Publication Date : 04-12-2013

 

Indonesian President Susilo Bambang Yudhoyono has prodded top trade officials from 159 countries to produce a deal that would end over a decade of stalled efforts to free up global trade, as they gathered in Bali's Nusa Dua enclave for the start of this week's World Trade Organisation (WTO) ministerial conference.

Negotiators are nail-bitingly close to agreeing on a "Bali package" that would revive the deadlocked Doha Round of talks started in Qatar 12 years ago, and add an estimated US$1 trillion a year to a struggling global economy.

Yet the outstanding issues are so intractable that many remain pessimistic about getting a deal at all.

Not the hosts, however, who stressed that much more than just the WTO's credibility and relevance was at stake.

A breakthrough, Yudhoyono said, would reinvigorate global trade and make the world economy fairer and more inclusive.

"Failure is not an option," said Yudhoyono, adding that trade was a critical part of the global effort to wipe out poverty. He called on officials to exercise flexibility and creativity in finding solutions to the impasse.

"You have made more progress than many critics of the WTO thought possible... We cannot afford to let our hard-fought gains fade away," he added.

The hosts have made the dress code for the meetings batik or smart casual, and are hoping this will make it easier for officials to seal a deal.

Piling on the pressure, WTO director-general Roberto Azevedo said: "It is now or never."

Both he and Yudhoyono noted that many countries were pursuing bilateral or regional trade pacts, saying only a multilateral deal would benefit both the weak and strong.

To their credit, officials have made significant progress, agreeing to give the least developed countries greater flexibility to speed up Customs procedures, among others, at the final hour of talks in Geneva last week.

"We have made more progress in just the last few weeks than we have over the past five years," Azevedo, a career Brazilian diplomat, said earlier.

The Doha Round of talks, launched in 2001, sought to liberalise global trade but remained bogged down by disagreements, in part between developed and developing countries, over cuts to tariffs and subsidies.

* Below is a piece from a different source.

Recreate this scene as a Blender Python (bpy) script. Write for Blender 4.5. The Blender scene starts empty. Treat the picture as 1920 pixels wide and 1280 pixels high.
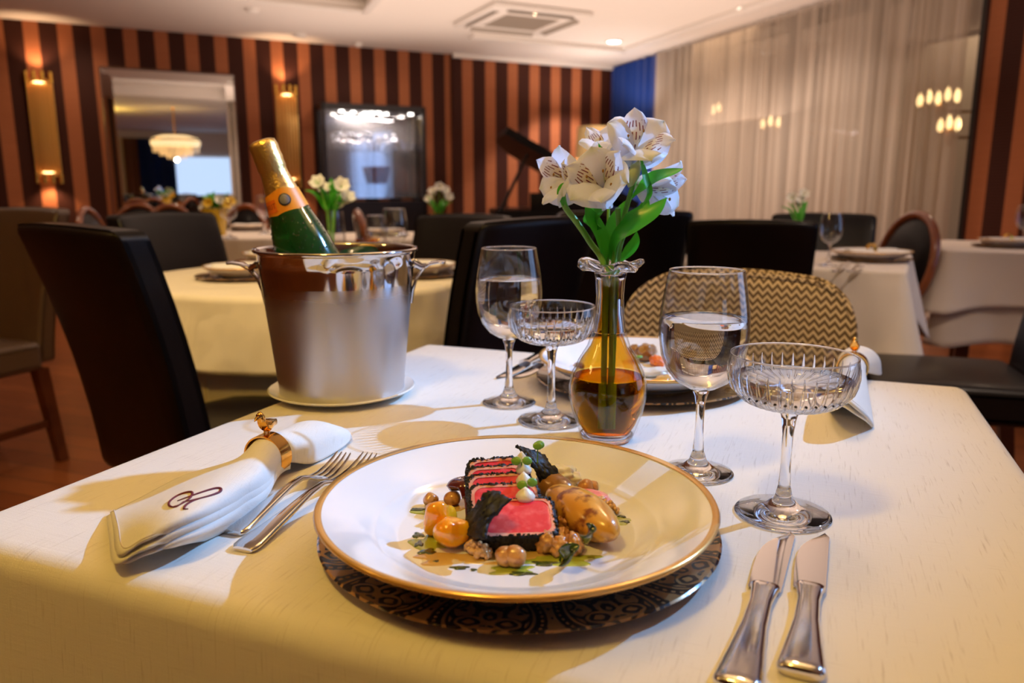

Ahead of this week's meetings, officials sought to agree on measures across three broad areas: trade facilitation, access to markets for the least developed countries, and agricultural reform, as part of a "Bali package" that Indonesian Trade Minister Gita Wirjawan hopes would set the stage for progress in other areas.

A main stumbling block has been India's refusal to compromise on its food subsidy programme, even as WTO members sought to work in a "peace clause" that would let it breach the subsidy cap for some time.

Critics of the WTO say its rules also chip away at countries' sovereignty and cause job losses.

On Tuesday, hundreds of anti-globalisation protesters from various countries demonstrated in Bali's capital Denpasar.

Several demonstrators held a coffin symbolising the WTO.

"WTO is the source of hunger in this world, the loss of jobs for many farmers," organiser Henry Saragih of the Indonesian Farmers Union was quoted as saying by Agence France-Presse.